In any case you should get an average control point distance of almost 0.0. And in any case the image will be shifted in some direction, hence the output image will be larger. The width and height of the output image can be adjusted, but it is not possible to crop either side individually in PTGui.

Open Panorama Editor (Ctrl+E) and press the Fit panorama (Ctrl+F or menu: Edit -> Fit panorama) button. This will automatically adjust the output area to fit the corrected image.

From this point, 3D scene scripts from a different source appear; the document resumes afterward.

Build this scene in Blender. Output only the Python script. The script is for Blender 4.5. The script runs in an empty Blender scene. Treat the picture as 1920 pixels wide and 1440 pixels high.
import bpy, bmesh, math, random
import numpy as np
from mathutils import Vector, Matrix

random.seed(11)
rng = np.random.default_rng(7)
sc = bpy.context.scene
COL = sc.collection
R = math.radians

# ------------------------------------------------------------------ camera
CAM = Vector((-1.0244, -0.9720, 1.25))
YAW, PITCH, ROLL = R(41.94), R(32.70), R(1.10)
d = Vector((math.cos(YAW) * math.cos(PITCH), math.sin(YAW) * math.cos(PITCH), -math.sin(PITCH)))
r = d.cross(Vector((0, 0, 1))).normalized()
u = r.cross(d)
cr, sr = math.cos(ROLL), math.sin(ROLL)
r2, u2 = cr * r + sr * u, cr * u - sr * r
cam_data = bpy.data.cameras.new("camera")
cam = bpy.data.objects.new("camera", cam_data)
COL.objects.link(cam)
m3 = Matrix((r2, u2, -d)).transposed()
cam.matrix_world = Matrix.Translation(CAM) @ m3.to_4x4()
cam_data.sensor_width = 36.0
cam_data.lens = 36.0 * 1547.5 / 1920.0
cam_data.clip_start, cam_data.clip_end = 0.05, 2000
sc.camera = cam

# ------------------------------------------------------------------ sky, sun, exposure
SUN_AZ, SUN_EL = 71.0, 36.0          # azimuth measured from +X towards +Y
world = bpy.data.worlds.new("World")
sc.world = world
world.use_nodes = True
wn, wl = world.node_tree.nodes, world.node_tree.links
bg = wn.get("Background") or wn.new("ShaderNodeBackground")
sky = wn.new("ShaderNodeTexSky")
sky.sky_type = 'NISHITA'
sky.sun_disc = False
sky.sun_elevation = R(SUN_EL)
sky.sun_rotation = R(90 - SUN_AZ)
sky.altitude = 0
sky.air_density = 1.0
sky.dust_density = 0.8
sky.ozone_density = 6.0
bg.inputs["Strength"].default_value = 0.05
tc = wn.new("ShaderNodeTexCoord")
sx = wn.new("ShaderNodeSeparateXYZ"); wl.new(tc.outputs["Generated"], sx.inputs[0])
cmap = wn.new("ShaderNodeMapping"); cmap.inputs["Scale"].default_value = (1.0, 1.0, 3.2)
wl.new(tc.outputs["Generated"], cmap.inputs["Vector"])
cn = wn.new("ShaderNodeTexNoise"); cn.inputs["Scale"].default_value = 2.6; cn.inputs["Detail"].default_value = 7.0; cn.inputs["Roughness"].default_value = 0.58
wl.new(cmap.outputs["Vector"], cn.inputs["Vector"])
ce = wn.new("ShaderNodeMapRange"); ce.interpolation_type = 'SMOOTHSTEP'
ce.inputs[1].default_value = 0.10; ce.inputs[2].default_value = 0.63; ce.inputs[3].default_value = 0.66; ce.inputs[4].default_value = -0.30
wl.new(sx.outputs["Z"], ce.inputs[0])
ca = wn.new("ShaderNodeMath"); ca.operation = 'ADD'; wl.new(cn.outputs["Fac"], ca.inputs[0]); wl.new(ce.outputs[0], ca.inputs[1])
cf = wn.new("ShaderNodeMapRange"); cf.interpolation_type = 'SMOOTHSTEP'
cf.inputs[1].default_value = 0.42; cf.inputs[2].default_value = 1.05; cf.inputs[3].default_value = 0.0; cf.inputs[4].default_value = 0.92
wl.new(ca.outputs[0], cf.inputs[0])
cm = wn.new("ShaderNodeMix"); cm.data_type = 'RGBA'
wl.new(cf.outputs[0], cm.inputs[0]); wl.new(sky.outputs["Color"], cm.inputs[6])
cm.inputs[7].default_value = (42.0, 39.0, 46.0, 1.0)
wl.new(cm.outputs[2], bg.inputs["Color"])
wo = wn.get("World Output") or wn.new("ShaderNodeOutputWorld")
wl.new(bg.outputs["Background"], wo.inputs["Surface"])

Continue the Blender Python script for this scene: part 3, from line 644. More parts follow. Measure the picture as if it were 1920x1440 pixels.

You should see the image shifted in some direction with the empty space filled with black. You can adjust the width and heigth of the frame using the small sliders at the bottom and right side of the window (actually you adjust the output Field of View). The additional black space must be cropped in some image editor.

[edit] Save

As a last step go to Create Panorama tab page and press Set optimum size. Choose either TIFF, JPG (and quality) or PNG as output and enter an appropriate file name. There should be a checkmark under Include Images. Then press Create Panorama.

[edit] Batch process

unfortunately this feature has been removed in recent PTGui versions!

If you want to batch process some equally sized images with the same correction values (only possible if you shot them all from a tripod without moving the camera) you can simply add them to the project on Source Images tab.

To correct them all for same Pitch and Roll (falling lines) you simply check the Link box on Optimizer tab for either parameter.

If you want to correct them all for Yaw too select the Yaw field on Image parameters tab and press Ctrl+C twice. Then hold down the shift key and press the down arrow until all Yaw field are selected. Press Ctrl+V twice to paste the value to all Yaw fields (same works for Pitch and Roll fields, too)

On Create Panorama tab page select Multi image TIFF for output. You get the images saved with the base name and a four digit number appended.